Surprisingly, I also like GDAE on some A tunes like "Texas" that NEED
a D drone note in a place or two but don't need a G at all and need some extra resonance.
However, for Round Peak D tunes, it seems ADAE is the rule, not the exception.
Also Matt Brown surprised me by how little he used GDAE on his Lone Prairie album, and on that album at least, his playing is very Appalachian.
He even uses ADAE for Arkansas Traveller, which I have a hard time playing in that tuning.
And he's not doing it as a crutch at all, since he started out as a Suzuki player when he was little. He's using cross tuning as a stylistic preference.

janepaints Says:
Tuesday, September 2, 2008 @11:44:37 AM

Uh oh. Wait 'til ya get to Clifftop. :) Glad ya learned 'The Secret.'

fiddlepogo Says:
Tuesday, September 2, 2008 @11:48:03 AM

Holy Wars?

Only if someone is so inclined. I'm not, especially since I straddle
the fence on this issue.

I think downbowers catch more flak because to be a downbower,
you usually have to THINK at least a little about what you're doing with your bow. And quite a few people in Old Time seem very averse to doing that.
Some probably CAN'T make their mind think about that, since they try.
Others I think, work hard doing left brained analysis for a living,
and thinking about their bowing is too much like what they do at work for them- (busman's holiday) they just wanna relax and have fun.

Also, once you figure out downbowing, it seems like the best thing since sliced bread, and we downbowers tend to be perhaps excessively enthusiastic about it... which doesn't go over big among the other camps.

Cross tuning is somehow more out in the open- you do or you don't,
nothing all that mysterious about it, and if you do it, it's not hard to figure out.
So it's not as threatening.
Rosin choice is similar- you like it, or you don't, end of story.

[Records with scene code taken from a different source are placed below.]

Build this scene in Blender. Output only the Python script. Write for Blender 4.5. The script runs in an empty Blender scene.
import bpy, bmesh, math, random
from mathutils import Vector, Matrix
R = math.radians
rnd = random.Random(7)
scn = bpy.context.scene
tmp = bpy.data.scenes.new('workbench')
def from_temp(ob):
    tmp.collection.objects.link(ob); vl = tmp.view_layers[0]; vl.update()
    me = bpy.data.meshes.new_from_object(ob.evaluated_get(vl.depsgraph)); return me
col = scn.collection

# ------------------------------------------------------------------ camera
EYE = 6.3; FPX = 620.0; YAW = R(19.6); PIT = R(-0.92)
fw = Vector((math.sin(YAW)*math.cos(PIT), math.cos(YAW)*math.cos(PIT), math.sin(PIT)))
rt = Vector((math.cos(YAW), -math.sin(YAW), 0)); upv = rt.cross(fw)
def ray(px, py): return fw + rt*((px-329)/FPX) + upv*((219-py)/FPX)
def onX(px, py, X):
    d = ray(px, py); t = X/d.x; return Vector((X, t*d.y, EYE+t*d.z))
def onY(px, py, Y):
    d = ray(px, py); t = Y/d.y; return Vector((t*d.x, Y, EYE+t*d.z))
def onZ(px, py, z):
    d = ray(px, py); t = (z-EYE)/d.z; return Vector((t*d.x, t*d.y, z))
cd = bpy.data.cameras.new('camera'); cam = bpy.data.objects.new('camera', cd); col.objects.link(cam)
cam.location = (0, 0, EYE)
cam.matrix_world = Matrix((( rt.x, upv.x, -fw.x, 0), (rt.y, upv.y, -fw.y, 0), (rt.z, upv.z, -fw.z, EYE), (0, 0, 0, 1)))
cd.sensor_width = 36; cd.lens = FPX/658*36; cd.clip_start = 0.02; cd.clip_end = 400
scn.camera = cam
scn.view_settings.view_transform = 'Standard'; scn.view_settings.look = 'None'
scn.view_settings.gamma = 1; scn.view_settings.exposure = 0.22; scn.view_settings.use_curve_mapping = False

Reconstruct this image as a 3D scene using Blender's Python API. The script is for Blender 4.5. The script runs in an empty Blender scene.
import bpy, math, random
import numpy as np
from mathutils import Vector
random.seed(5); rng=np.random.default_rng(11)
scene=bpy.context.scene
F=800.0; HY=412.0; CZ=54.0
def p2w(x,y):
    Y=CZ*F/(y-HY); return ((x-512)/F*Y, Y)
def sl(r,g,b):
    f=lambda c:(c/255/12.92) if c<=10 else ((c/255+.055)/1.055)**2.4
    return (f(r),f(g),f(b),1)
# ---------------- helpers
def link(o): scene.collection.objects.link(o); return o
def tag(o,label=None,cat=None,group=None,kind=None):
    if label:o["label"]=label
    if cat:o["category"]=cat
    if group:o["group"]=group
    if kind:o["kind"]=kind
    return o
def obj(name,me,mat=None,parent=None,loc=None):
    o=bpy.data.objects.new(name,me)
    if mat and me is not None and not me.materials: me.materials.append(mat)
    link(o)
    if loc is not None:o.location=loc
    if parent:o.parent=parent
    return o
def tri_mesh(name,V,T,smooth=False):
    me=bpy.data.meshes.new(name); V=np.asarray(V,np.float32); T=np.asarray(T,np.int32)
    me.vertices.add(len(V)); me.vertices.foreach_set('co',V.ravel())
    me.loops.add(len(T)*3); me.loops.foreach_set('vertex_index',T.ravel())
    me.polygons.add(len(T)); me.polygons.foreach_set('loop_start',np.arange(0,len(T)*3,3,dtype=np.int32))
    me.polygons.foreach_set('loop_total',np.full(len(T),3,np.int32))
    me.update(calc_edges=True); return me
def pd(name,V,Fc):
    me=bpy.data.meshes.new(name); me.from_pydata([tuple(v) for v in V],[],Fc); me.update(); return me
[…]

Now string choice- that's different, because if you are use to one type,
and switch to another, you can sound like a total incompetent all of a sudden-
and it's hard not to passionately hate a string type that does that to you!
(Synthetics- grumble, grumble, grouse, gripe, groan!!! :-P ;^)

bj Says:
Tuesday, September 2, 2008 @5:13:40 PM

fiddlepogo, you're gonna laugh at this, but truth is most of the people whose bowing I analysed at this jam were more or less consistent downbowers, but nobody knew what I was talking about when I used the term! I think it just comes naturally to some folk OR they arrive at it because it makes sense without having been taught it or knowing what it is. I think I may have ended up being a downbower even if Steve wasn't my teacher. It just would have taken me a lot longer to get there.